My heart quickly filled, and grew, for these sweet little spirits in my 5th grade classroom. They already had separation anxiety. The person who they expected and trusted to love on them and guide them through their fifth grade year had left them and not come back. That hurt those kiddos deeper that I ever would have thought. My heart was broken for those little hearts, and I made it my goal to show them how much I loved them and wasn’t leaving them.

As the weeks and months went on, their anxieties faded. They felt like they had a secure reliable environment again. Those kiddos bloomed the whole year, and it was just caring that did it. I cared for those kids and encouraged them to be successful. I was a first year teacher, so my experience level isn’t what brought them to where they needed to be by the end of the year. It was my heart for those kids that lead to their security and success.

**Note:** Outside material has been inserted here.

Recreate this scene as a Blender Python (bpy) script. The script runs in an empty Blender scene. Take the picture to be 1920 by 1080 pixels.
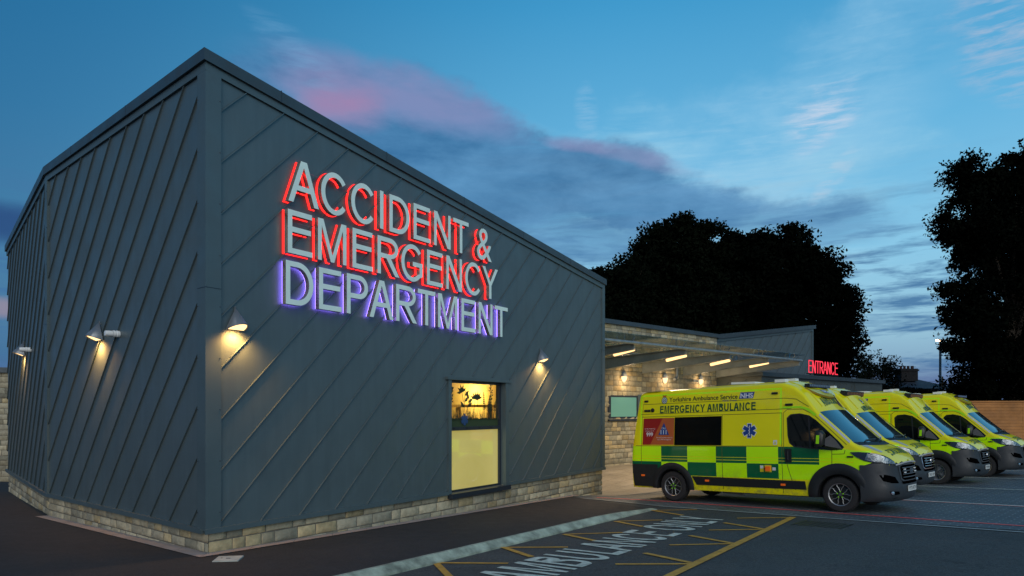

That teacher who left those fifth graders before I got there probably had no idea how much she meant to those kids. She may not have seen it while she was there, but I saw it when she left.

So, if you don’t think that a teacher is a meaningful figure that greatly impacts the lives of each and every student in their class, you need to rethink your perspective. Teachers matter even when they don’t realize it.

I hope you all have an amazing year this year and feel appreciated!